The opinion piece states investigating a change to when classes start in high school has not been prioritised despite being an "attractive, not-stigmatising approach" to addressing the issue.

"We’re advocating it for years 12 and 13… although younger students would benefit from it, we can’t expect them to be staying home in the morning if the family have gone off to work and they’re home alone," said Galland.

She said the United States has dominated research in this area, with schools across the country often starting lessons much earlier than in other countries.

In 2019, California introduced a law which mandated the school day start no earlier than 8am for middle school students and 8.30am for high schoolers.

Classroom (file picture).

'It can make a huge difference'

But Galland argues New Zealand should go further with a 9.45am start so students could have an extra half an hour of sleep a night.

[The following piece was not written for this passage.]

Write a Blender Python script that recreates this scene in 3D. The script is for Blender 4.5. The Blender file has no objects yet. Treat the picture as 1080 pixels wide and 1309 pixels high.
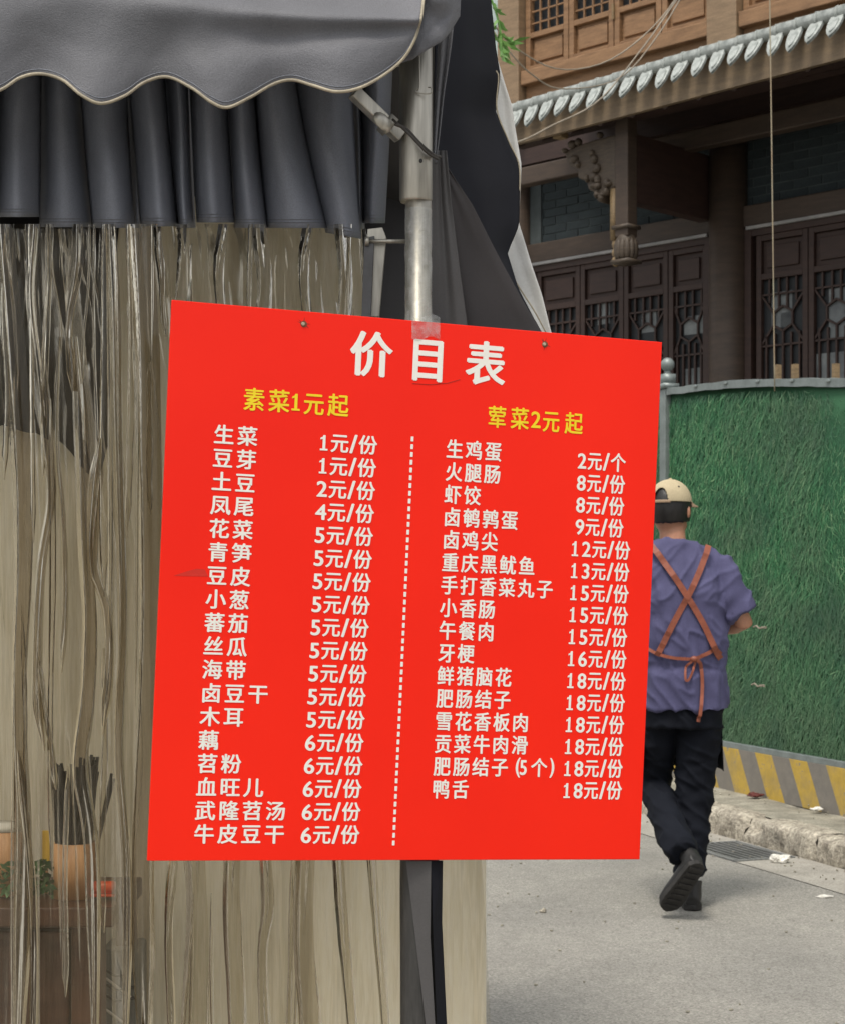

"When you add that up over the week it is quite a considerable amount… it can make a huge difference day to day but also long term."

She says going to sleep around 11-11.30pm and waking at 8.30- 9am was a good amount of sleep for teenagers.

"That’s something we’re asking in our surveys, what the ideal time would be… but eight to 10 hours is recommended."

While data isn’t held, Galland says anecdotally, researchers are aware that most New Zealand schools start between 8.30 and 8.45am.

For 17 years, Wellington High School had a study period in the first block of the day to allow senior students to start later if they wanted to.

The later start is being stopped this year because the external education programmes students are taking part in aren’t aligned to the later time, principal Dominic Killalea told 1News.

Killalea said the move had become problematic, with varying needs for students developing over the years.

Students who want to study six subjects also had no time for a later start, as a full schedule and extending the day clashed with after school practices and sports competitions, he said.

It’s challenges like this researchers want to hear about in their public surveys on the issue.

"We really need to find out about how later start times could work within the context of New Zealand, particularly for Māori and Pasifika children," said Galland.